Thursday, November 29, 2007

Atom over XMPP

I'm currently experimenting with the idea of using Atom over XMPP, at a minimum to push out a pointer to an entry behind a firewall into a more public staging area.

The thought would be that the Atom "pointer" to the entry is pushed into the public space, and when a client of that entry wants more detail, there is an XMPP service associated with the entry that can be used to retrieve the details.

Exactly half of me thinks that this is what Atom was meant to do - get the notion of an entry out there with enough information to make a decision about weather you want the detail, and let the interested parties decided if they want to fetch the remainder. The other half thinks that this is just the geek in me wanting to use Atom when there really isn't a need for it and that XMPP and less-structured XML stanzas can work just fine, that I can demand pull the list of entries when needed as well as the details.

There are some general rumblings out there on the interwebs, but no great success stories. Anyone care to share?

St. Peter seems to be thinking along similar lines. I would love to hear some real-world usages before I'm sold on Atom in this context.

Update: ralphm points to a newer draft on xmpp.org. Thanks!

Tuesday, November 27, 2007

Having and Eating Cake

Fuzzy asks about options for disconnected client alternatives.

I started a reply, but it got too long so I decided to post and link instead.

I've now done this analysis a few times for a few different scenarios and as with most things, the devil is in the details. At the end of the day, although not quite so dogmatic, what usually matters most is ease of programming and that is generally driven by your server-side. It probably shouldn't be so, I'd love to say "Just put a set of RESTful services out there and I'll handle the client thanks", but in reality the separation is rarely that clean with more rich (i.e. offline) clients.

Fuzzy asks about a couple of technologies that I've worked with and others are mentioned in the comments.

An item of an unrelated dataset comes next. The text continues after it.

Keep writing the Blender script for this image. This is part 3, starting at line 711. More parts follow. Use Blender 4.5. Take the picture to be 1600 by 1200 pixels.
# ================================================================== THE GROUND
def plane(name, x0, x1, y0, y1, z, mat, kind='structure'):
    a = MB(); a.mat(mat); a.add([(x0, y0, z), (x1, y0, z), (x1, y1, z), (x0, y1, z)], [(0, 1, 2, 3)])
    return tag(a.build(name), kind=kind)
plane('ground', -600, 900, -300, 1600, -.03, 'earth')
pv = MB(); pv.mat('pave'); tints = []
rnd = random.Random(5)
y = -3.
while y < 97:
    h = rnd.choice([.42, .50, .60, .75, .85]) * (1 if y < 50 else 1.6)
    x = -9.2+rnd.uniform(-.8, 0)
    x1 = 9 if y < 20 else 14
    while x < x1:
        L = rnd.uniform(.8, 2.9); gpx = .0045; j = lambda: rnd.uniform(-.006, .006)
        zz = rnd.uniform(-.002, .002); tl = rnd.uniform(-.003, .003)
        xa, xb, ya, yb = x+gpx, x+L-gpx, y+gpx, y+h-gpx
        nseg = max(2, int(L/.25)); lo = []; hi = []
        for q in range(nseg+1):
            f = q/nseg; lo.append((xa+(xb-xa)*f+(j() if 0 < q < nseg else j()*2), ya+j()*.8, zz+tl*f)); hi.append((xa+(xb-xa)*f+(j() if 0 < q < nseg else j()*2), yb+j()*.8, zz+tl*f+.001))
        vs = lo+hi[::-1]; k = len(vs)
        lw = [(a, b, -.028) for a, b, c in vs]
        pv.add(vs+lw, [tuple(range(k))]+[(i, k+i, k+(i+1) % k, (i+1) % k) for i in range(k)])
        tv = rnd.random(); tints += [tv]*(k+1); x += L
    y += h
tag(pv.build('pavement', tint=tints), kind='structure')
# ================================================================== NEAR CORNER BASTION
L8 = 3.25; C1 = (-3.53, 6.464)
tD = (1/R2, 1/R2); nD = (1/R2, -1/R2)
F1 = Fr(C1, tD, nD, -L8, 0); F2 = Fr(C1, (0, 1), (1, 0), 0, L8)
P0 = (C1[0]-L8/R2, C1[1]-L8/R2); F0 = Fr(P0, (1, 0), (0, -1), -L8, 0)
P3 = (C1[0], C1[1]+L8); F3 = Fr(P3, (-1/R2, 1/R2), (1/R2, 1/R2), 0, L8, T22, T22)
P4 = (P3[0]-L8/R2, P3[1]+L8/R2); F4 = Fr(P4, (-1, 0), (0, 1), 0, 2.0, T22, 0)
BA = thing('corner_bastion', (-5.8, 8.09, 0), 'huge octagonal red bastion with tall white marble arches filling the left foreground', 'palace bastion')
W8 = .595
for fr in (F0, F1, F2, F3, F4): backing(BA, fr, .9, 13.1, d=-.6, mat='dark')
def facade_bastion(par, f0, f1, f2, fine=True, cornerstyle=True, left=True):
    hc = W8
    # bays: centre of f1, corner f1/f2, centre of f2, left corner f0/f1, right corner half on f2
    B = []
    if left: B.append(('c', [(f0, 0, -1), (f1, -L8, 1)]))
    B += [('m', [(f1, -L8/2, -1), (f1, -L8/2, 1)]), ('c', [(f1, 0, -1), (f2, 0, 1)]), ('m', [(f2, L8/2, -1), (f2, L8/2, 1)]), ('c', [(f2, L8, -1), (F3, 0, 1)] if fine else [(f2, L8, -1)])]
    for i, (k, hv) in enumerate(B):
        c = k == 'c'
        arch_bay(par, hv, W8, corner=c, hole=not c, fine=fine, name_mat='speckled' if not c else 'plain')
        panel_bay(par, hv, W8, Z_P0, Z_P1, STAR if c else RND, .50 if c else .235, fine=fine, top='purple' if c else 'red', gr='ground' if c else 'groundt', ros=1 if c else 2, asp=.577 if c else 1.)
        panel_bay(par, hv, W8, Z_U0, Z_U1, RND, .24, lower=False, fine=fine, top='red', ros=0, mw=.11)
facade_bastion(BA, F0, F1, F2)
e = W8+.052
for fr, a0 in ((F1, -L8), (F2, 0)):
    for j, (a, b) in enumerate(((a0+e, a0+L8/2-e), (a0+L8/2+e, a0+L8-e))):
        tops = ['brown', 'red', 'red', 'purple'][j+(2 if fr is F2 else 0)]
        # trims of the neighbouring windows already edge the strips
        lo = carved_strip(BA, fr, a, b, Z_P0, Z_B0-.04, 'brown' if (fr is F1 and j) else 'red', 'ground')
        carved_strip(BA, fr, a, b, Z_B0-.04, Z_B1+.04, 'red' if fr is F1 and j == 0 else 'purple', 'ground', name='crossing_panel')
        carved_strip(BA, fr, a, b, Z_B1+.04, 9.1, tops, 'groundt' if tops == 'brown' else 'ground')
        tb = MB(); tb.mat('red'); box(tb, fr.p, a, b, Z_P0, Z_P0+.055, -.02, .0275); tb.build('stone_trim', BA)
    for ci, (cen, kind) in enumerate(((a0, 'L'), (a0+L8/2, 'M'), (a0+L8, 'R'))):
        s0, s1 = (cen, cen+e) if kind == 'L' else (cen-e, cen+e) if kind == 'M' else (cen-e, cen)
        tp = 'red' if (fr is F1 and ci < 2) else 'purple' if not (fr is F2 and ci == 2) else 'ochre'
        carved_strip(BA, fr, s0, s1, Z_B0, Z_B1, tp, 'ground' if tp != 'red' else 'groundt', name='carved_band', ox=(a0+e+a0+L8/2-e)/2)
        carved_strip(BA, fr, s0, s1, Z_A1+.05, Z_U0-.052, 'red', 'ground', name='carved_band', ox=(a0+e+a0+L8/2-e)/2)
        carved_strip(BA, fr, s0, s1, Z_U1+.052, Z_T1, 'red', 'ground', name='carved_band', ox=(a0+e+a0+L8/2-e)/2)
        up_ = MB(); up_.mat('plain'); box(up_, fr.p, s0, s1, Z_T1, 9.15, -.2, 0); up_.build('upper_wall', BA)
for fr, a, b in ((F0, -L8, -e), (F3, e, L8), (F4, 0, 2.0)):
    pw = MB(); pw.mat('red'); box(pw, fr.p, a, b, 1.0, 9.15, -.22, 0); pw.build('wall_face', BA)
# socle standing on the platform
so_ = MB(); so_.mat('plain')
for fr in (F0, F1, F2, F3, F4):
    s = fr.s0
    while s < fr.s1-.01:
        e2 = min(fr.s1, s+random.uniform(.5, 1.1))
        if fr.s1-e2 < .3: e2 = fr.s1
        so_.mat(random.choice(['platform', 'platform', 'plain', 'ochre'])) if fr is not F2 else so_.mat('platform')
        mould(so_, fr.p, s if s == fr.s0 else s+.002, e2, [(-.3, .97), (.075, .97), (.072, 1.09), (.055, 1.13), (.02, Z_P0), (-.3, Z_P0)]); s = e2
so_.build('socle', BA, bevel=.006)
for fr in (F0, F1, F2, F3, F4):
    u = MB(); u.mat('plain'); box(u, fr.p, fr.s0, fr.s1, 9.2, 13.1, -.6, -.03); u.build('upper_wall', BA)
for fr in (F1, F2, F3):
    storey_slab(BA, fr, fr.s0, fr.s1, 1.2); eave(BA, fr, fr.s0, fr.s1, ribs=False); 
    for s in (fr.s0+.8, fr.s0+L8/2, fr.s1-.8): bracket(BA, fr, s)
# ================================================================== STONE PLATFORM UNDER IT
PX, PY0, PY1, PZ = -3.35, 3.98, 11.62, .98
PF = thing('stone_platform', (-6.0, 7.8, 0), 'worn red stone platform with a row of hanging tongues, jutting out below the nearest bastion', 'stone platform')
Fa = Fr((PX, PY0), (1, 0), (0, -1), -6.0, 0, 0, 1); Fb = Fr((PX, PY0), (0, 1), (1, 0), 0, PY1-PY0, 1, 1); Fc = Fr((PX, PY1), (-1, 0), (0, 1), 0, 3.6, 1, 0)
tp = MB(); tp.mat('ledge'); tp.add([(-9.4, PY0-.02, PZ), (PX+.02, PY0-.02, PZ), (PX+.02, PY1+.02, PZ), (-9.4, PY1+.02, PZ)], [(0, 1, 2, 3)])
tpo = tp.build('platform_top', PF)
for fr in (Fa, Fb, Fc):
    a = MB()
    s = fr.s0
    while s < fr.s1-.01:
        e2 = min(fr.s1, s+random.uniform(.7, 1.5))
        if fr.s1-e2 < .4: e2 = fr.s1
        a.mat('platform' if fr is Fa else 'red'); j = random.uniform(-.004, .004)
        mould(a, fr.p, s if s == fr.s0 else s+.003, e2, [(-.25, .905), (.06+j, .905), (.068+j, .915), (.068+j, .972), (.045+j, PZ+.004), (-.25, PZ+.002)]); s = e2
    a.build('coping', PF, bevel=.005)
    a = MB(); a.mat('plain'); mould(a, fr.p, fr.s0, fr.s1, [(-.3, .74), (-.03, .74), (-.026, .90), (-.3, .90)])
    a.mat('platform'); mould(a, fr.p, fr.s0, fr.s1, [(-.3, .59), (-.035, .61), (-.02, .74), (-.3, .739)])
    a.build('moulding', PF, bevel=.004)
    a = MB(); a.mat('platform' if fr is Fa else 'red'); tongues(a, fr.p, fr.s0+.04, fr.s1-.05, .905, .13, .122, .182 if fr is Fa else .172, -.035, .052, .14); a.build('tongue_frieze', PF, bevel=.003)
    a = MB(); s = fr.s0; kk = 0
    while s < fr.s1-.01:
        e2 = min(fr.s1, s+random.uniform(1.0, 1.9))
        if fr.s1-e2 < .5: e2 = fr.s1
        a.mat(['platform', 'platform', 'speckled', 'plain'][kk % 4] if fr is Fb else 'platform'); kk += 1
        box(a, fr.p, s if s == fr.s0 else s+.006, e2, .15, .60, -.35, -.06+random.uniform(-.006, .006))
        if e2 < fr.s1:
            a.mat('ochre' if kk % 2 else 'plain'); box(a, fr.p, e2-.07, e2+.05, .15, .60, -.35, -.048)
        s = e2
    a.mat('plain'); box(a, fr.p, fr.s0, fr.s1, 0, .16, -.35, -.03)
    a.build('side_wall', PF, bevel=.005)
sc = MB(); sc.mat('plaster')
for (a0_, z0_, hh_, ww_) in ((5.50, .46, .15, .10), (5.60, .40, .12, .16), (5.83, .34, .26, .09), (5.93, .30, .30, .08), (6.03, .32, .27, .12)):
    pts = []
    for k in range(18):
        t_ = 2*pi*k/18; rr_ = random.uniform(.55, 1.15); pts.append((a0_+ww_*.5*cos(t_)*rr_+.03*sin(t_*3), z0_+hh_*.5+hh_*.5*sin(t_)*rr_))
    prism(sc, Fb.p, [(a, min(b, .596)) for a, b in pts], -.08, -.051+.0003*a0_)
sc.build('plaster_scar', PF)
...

I'd stay away from Tibco GI if you want to have any hope for advanced functionality like offline access, XMPP or direct socket manipulation. More rich APIs are available in XUL and AIR if you need to go there, and when I last worked with GI it was quite brutal (I.E. for development environment, no FF support, massive code base). Most of these have changed, but I feel like with something like GI, it almost doesn't matter that it's BSD licensed, you won't be able to grok or change the code anyway, it's too complicated and if you need what it does, you are almost certainly pounding a square peg into a round hole.

In the comments, Brian advocates a combination of Gears and GI - that scares me to death. Two technologies that have no knowledge of each other using the browser as a binary integration bus via JavaScript - I've yet to see that work on any effort of size and it's bound to cause some serious headaches, especially when you can't control what a user does from either side of that integration. Doesn't pass my sniff test.

Most importantly thought, I'd look at the community story there, it's not very compelling. GI strikes me as almost abandon-ware by Tibco and seeing as how they were so late to the OSS game, I have doubts about their commitment to sustain the community. Conversely, AIR has far more momentum and Adobe worked hard towards building community from the beginning.

For what it's worth, when I was talking with Tibco about these concerns and pressing them to open the code, they laughed and told me it would be really expensive. Guess I was on to something. I'll continue hammering Adobe to do the same with the Flash Player with every opportunity I get.

Having worked with XUL, I found it quite painful. The entire effort is under-documented to say the least. For Fuzzy's purpose, it obviously Mozilla-specific which may or may not be an issue. I can't say I've ever seen anyone build anything with any serious eye candy on XUL, just basic chrome and mostly tree views. If you have half an inkling that you might need some eye candy to sell your product, XUL probably isn't for you.

More importantly though, If it doesn't meet your lower-level needs for things like images or networking, be prepared to write some cross-platform C++ and COM-like IDL. You will also need to deal with version differences (i.e. XUL on FF 1.5.x is not the same as in FF 2.x). That said, if made to choose between GI and XUL, I choose XUL.

My personal bias is still for AIR. The community has good momentum, programming model is the most simple of the other options (including Sarge's Tcl comment - have fun with that return to DLL-hell). Not open though, so if you go that route make sure it's critical to your story and that open-ness is not.

Lazlo can "compile" to Flash as Mike W. mentions in Fuzzy's comments, but can also remain in AJAX/DHTML land if you so choose - Flash simply performs better. In all the testing I've done, Lazlo will not perform consistently nor render consistently if you do not transform to FVM bytecode, so those are likely not options.

One other potential option is haxe. Saw a presentation on it at OSCON a few years ago, seemed like a solid technology but hasn't really caught on in the states anyway. It's been around for several years now and people who use Neko seem to love it. Can't speak from experience with that one, but I'd give it a look.